Os espiões assim fizeram, sem serem notados nem de dia nem de noite, e logo que
regressaram fecharam-se com o monarca e com os infantes mais velhos num dos
aposentos reais e organizaram uma sessão inesquecível: com duas cargas de
areia, um novelo de fita, meio alqueire de favas e uma escudela, improvisaram
uma réplica da cidade, desenhando as torres, a muralha, o terreno e os seus
declives, e tudo o mais que interessava saber a quem preparava um ataque em
força à rica cidade de Ceuta.
João
I ficou impressionado, agradeceu e recompensou os seus emissários, posto o que
mandou destruir o modelo, para não comprometer o sigilo da operação. A seguir,
tratou de garantir a aprovação da rainha dona Filipa (que os infantes
convenceram sem dificuldade, salvo no que tocava à participação do próprio
marido na campanha) e do velho condestável Nuno Álvares Pereira, um homem de
enorme autoridade e que discretamente abordaram, com sucesso, durante uma
montaria (desenfadamento que el-rei prezava acima de todos os outros)
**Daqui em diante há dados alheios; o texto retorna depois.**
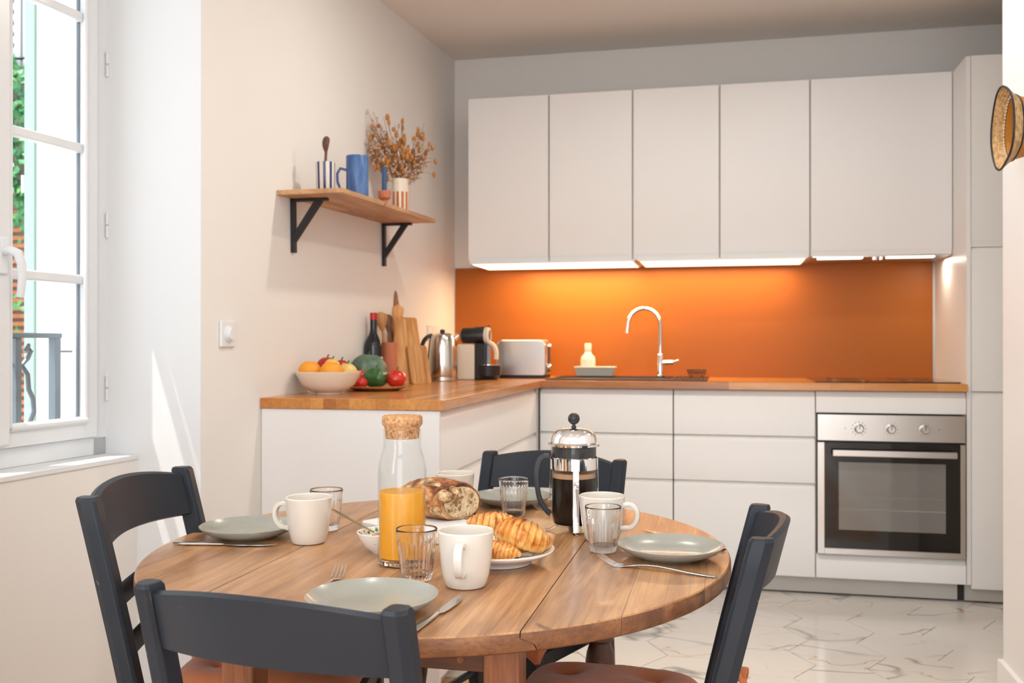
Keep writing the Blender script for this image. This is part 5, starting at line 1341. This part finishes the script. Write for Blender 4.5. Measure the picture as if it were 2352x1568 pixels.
# croissant plate
c = w_(1146, 1.655); CP = c
o = B().lathe([(0.052, 0.0), (0.056, 0.001), (0.057, 0.005), (0.066, 0.010), (0.088, 0.018), (0.095, 0.0225), (0.0965, 0.0250), (0.0955, 0.0268), (0.092, 0.0255), (0.086, 0.0215), (0.064, 0.0145), (0.055, 0.012), (0, 0.0115)], 96).make('serving_plate', M['white_ceramic'], None, loc=c, ang=60)
tag(o, 'white footed plate holding the croissants', 'plate')
def croissant(name, label, cat, loc, rot, L=0.10, Rr=0.027, curve=0.35, ridges=9, seed=1, flat_=0.85, choc=False):
    b = B(); n, m_ = 120, 40; rings = []; lay = []
    for k in range(n+1):
        t = k/n; u = 2*t-1
        ang = u*curve*1.6
        Rc = L/(2*sin(min(1.5, curve*1.6))) if curve > 0.02 else 1e3
        x = Rc*sin(ang) if curve > 0.02 else u*L/2; y = Rc*(1-cos(ang)) if curve > 0.02 else 0
        env = max(0.02, (1-abs(u)**2.3))**0.62
        ph = abs(u)*ridges/2; saw = 1-(ph % 1.0)
        f = 0.90+0.17*saw**1.5*(0.35+0.65*env)
        r = Rr*env*f
        ring = []
        for q in range(m_):
            a = 2*pi*q/m_
            # the rolled edges run slantwise round the body
            ph2 = abs(u)*ridges/2 + 0.22*sin(a+seed) ; sw = 1-(ph2 % 1.0)
            rr = Rr*env*(0.89+0.19*sw**1.6*(0.35+0.65*env))
            rr *= 1+0.06*noise.noise(Vector((u*4+seed, cos(a)*1.5, sin(a)*1.5)))+0.03*noise.noise(Vector((u*18+seed, cos(a)*5, sin(a)*5)))
            zz = rr*sin(a)*flat_
            if zz < -Rr*0.55: zz = -Rr*0.55-(zz+Rr*0.55)*-0.15
            ring.append(Vector((x - rr*cos(a)*sin(ang), y + rr*cos(a)*cos(ang), zz+Rr*0.60)))
            lay.append(0.25+0.55*sw**2*(0.5+0.5*sin(a)) + 0.35*max(0, noise.noise(Vector((u*3+seed*2, cos(a), sin(a)*2)))) - (0.25 if sin(a) < -0.2 else 0))
        rings.append(ring)
    b.loft(rings)
    t = thing(name, label, cat, loc); t.rotation_euler = rot
    o = b.make('crust', M['pastry'], t, ang=55)
    at = o.data.attributes.new('layer', 'FLOAT', 'POINT')
    for i, v in enumerate(lay): at.data[i].value = v
    if choc:
        B().box(L*0.36, L*0.475, -0.011, -0.003, Rr*0.15, Rr*0.5).box(L*0.36, L*0.475, 0.003, 0.011, Rr*0.3, Rr*0.65).make('chocolate_stick', M['choc'], t, bevel=0.0015)
    return t
base_a = az(1, 0)
croissant('pastry_roll', 'layered pastry roll with dark chocolate at its end, lowest on the plate', 'pastry', w_(1132, 1.592)+Vector((0, 0, 0.0160)), (0, 0, az(1, -0.25)), 0.098, 0.0235, 0.02, 16, 4, 0.85, True)
croissant('croissant', 'large glazed croissant at the front of the plate', 'croissant', w_(1190, 1.618)+Vector((0, 0, 0.0325)), (radians(-12), radians(13), az(1, -0.26)), 0.094, 0.0315, 0.26, 10, 2, 0.98)
croissant('croissant', 'golden croissant lying across the back of the plate', 'croissant', w_(1135, 1.700)+Vector((0, 0, 0.0440)), (radians(4), radians(4), az(1, 0.10)), 0.100, 0.0235, 0.16, 10, 7, 0.9)
croissant('croissant', 'croissant under the others, its end showing at the right rim', 'croissant', w_(1206, 1.665)+Vector((0, 0, 0.0180)), (0, 0, az(0.95, -0.18)), 0.096, 0.0265, 0.2, 10, 9, 0.95)

# bread board and loaf
bd = [(0.091, -2.424), (0.299, -2.545), (0.380, -2.405), (0.172, -2.284)]
ctr = Vector((sum(p[0] for p in bd)/4, sum(p[1] for p in bd)/4, TZ))
def roundpoly(pts, r, n=5):
    out = []; N = len(pts)
    for i in range(N):
        p = Vector(pts[i]+(0,)); a = (Vector(pts[i-1]+(0,))-p).normalized(); c = (Vector(pts[(i+1) % N]+(0,))-p).normalized()
        for k in range(n+1):
            t = k/n; q = (p+a*r)*(1-t)**2 + p*2*t*(1-t) + (p+c*r)*t*t; out.append((q.x, q.y))
    return out
o = B().poly([(x-ctr.x, y-ctr.y, 0) for x, y in roundpoly(bd, 0.018)], 0.0155).make('bread_board', M['marble_board'], None, loc=ctr, bevel=0.002)
tag(o, 'white board under the bread loaf', 'board')
lf = thing('bread_loaf', 'crusty brown sourdough loaf with a cut end facing the camera', 'bread', w_(1012, 2.015)+Vector((0, 0, 0.0158)), az(1, -0.75))
def loaf_pt(d):
    a, c_, h_ = 0.115, 0.060, 0.076
    x, y, z = d.x, d.y, d.z
    k = 1+0.05*noise.noise(d*2.2+Vector((3, 1, 0)))+0.035*noise.noise(d*6)
    sc_ = noise.noise(Vector((x*2.0-y*2.2+z*1.2, y*1.4, z*1.2))*2.1)
    k -= 0.05*max(0, 1-abs(sc_)*9)*(1 if z > 0 else 0.4)
    k += 0.018*noise.noise(d*14)
    X, Y, Z = x*a*k, y*c_*k, z*h_*0.60*k
    if Z < -0.030: Z = -0.030+(Z+0.030)*0.1
    return Vector((X, Y, Z+0.0338))
b = B(); q = bmesh.ops.create_icosphere(b.bm, subdivisions=6, radius=1)
CUT = 0.060; cn = Vector((1, -0.25, 0.10)).normalized()
for v in q['verts']:
    p = loaf_pt(v.co); ex = p.dot(cn)-CUT
    if ex > 0: p = p-cn*ex*0.985
    v.co = p
crust = b.make('crust', M['crust'], lf, ang=50)
# crumb face, a little proud of the cut, with its holes
ringp = []
for k in range(72):
    a = 2*pi*k/72
    u = Vector((cn.y, -cn.x, 0)).normalized(); w2 = u.cross(cn)
    # march outwards on the cut plane till the ellipsoid is left
    o0 = cn*CUT+Vector((0, 0, 0.0338-0.006)); dirv = (u*cos(a)+w2*sin(a)); tt = 0.0
    while tt < 0.08:
        p = o0+dirv*tt; zc = (p.z-0.0338)/(0.076*0.60)
        if (p.x/0.115)**2+(p.y/0.060)**2+zc*zc > 0.86 or p.z < 0.004: break
        tt += 0.0006
    ringp.append(o0+dirv*max(0.002, tt-0.0028)+cn*0.0010)
b = B(); b.poly(ringp, 0.0012, tuple(cn)); b.make('crumb', M['crumb'], lf, smooth=False)
b = B(); rh = random.Random(5)
for k in range(46):
    i = rh.randrange(72); f = sqrt(rh.random())*0.86; o0 = cn*CUT+Vector((0, 0, 0.0278)); p = o0+(ringp[i]-o0)*f
    s_ = rh.uniform(0.0010, 0.0024) if k > 7 else rh.uniform(0.0034, 0.0062)
    u = Vector((cn.y, -cn.x, 0)).normalized(); w2 = u.cross(cn); e = rh.uniform(0.45, 0.8); an = rh.uniform(0, 3)
    b.poly([p+cn*0.0024+u*(s_*cos(t_)*cos(an)-s_*e*sin(t_)*sin(an))+w2*(s_*cos(t_)*sin(an)+s_*e*sin(t_)*cos(an)) for t_ in [2*pi*j/12 for j in range(12)]], 0.0003, tuple(cn))
b.make('crumb_holes', M['crumb_hole'], lf, smooth=False)
# floured flaps lifted by the scoring
def flap(c0, sx_, sy_, rot, seed):
    b = B(); n = 14; rows = []
    for i in range(n+1):
        row = []
        for j in range(n+1):
            u = -1+2*i/n; v = -1+2*j/n; rr = sqrt(u*u+v*v)
            if rr > 1e-6 and max(abs(u), abs(v)) > 0: 
                m2 = max(abs(u), abs(v))/rr; u2, v2 = u*m2, v*m2
            else: u2, v2 = u, v
            a = c0[0]+(u2*cos(rot)-v2*sin(rot))*sx_; e = c0[1]+(u2*sin(rot)*sx_+v2*cos(rot)*sy_)
            d = Vector((cos(e)*cos(a)*1.0, -cos(e)*sin(a), sin(e)))
            p = loaf_pt(d); nn = Vector((d.x/0.115, d.y/0.06, d.z/0.045)).normalized()
            row.append(p+nn*(0.0045*(1-0.55*min(1, u2*u2+v2*v2)**3)-0.0015*(u2*u2+v2*v2)**4 + 0.0012*noise.noise(p*160+Vector((seed, 0, 0)))))
        rows.append(row)
    vs = [[b.bm.verts.new(p) for p in r] for r in rows]
    for i in range(n):
        for j in range(n): b.bm.faces.new((vs[i][j], vs[i+1][j], vs[i+1][j+1], vs[i][j+1]))
    o = b.make('floured_flap', M['flour'], lf, ang=70)
    md = o.modifiers.new('s', 'SOLIDIFY'); md.thickness = 0.003
flap((1.05, 0.42), 0.20, 0.30, 0.3, 1)
flap((1.55, 0.05), 0.13, 0.42, 0.25, 2)
flap((1.95, 0.12), 0.14, 0.40, 0.2, 3)
flap((1.25, -0.28), 0.14, 0.24, 0.1, 4)
flap((1.6, 1.05), 0.35, 0.16, 0.4, 5)
flap((2.25, 0.50), 0.16, 0.26, 0.5, 6)
flap((1.32, 0.95), 0.20, 0.14, 0.2, 7)
flap((0.75, 0.70), 0.16, 0.20, 0.1, 8)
organizada no Alentejo, um hábil estratagema utilizado para prolongar o segredo
em torno do projecto.
Com
a bênção do rei, da rainha e do condestável, os infantes podiam agora pôr os
preparativos em marcha: nas taracenas (os estaleiros), averiguaram quantos
navios havia e como estavam reparados; mandaram cortar madeira para refazimento
de algumas galés e fustas e trataram de aparelhar carpinteiros e calafates que
colaborassem nisto; deram ordens para que se recolhesse quanto cobre e prata
havia no reino e para que se mandasse trazer mais de fora, através de um bom
acordo com os mercadores, com o que em breve se reuniu bastante quantidade de
metal. Contou-me João Afonso, o vedor da fazenda, que, aflito com a situação
das finanças régias, sugerira aos infantes um ataque a Ceuta, como ele próprio
tratou logo de prover as rendas da cidade e como falou com o tesoureiro da
moeda, Rui Pires Alandroal, embora sem lhe revelar o segredo da expedição;
assim, logo ficaram a postos os fornos da moeda e esta pôde começar a ser
cunhada, de dia e de noite. Quanto ao almirante, descendente dos famosos
Pessanha de Génova que haviam vindo para Portugal ao tempo d'el-rei Dinis I,
foi avisado para prover todos os mareantes, cada qual em seu estado.
A par
de todo o negócio teve de ficar também o escrivão da puridade (primeiro
ministro) do rei, Gonçalo Lourenço Gomide, que mandou fazer cartas em nome do
monarca para o escrivão dos dinheiros (os maravedis) e para todos os oficiais,
coudéis e anadéis (com autoridade sobre os aquantiados das cidades, vilas e aldeias
do reino e sobre os besteiros do conto), para que logo organizassem as suas
revistas às tropas (os alardos); depois, enviariam a João I os cadernos deles,
com indicações precisas sobre o número de homens disponíveis para a campanha,
as suas idades e o equipamento de que dispunham para servir a Coroa». In
João Gouveia Monteiro e António Martins Costa, 1415, A Conquista de Ceuta,
Manuscrito, 2015, ISBN 978-989-881-804-1.